PostMon Jul 14, 2014 7:02 am

amun wrote:Summarizing Your thoughts and experiences I learned:
- room correction is important, but only can improve the desired "wide" sweet spot within the limits of the speakers,
- the DynAudios, if focussed on the organist, apparently produce a sweet spot too narrow for a group of listeners positioned beside the console,
- the Adams score by clarity etc, the kefs by throwing an extremely wide spot.

With the kefs sonar11 introduced the sort of home theatre speaker systems into the discussion, to which I would like to add the sort of HIFI sytems. With such a system, a Denon Mini System ( not being siutable for HW reproductions) , I also experienced an astonishing wide sweet spot when reproducing CDs.

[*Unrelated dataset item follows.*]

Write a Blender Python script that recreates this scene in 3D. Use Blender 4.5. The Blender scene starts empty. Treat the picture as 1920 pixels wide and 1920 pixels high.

This brings me to the question, if the sort of monitor speakers are the speakers of the choice for my purpose as described above.

Rgds,
Amun :wink:


Well, I would say the kefs are the better speaker all around; imaging, clarity, and soundstage; I'm not an audiophile by any means, though I can tell the difference between a poor and a good setup (to a certain point). The kefs do everything right (compared to the cheaper atoms), with the atoms I notice just a hint of "boxy" sound in the lower frequency somewhere; the kefs (r300) are completely silent in that area and sound like floor standing speakers (in that it doesn't have a cheap bookshelf sound; it doesn't quite have the power output of a floor stander of course). The atoms are $600 a pair, amplified; the kefs are close to $1800 a pair, and you need to bring your own amplification. The reason I chose the atoms for the HW setup is because they work extremely well on organ sounds (again, those upper frequencies are smooth and clear, but the whole range works well down to about 90 hz where I crossover to my sub anyway), and because they are cheap enough that I can afford to add more pairs in the future. If I tried that with the Kefs I'd go broke in a short hurry.

Speaking of amplification though; I would advise against home theatre amps; I tried that too, everything from pioneer to yamaha to marantz. They all performed poorly. I went with emotiva amps and they did an excellent job, I still use these amps to power the kefs now.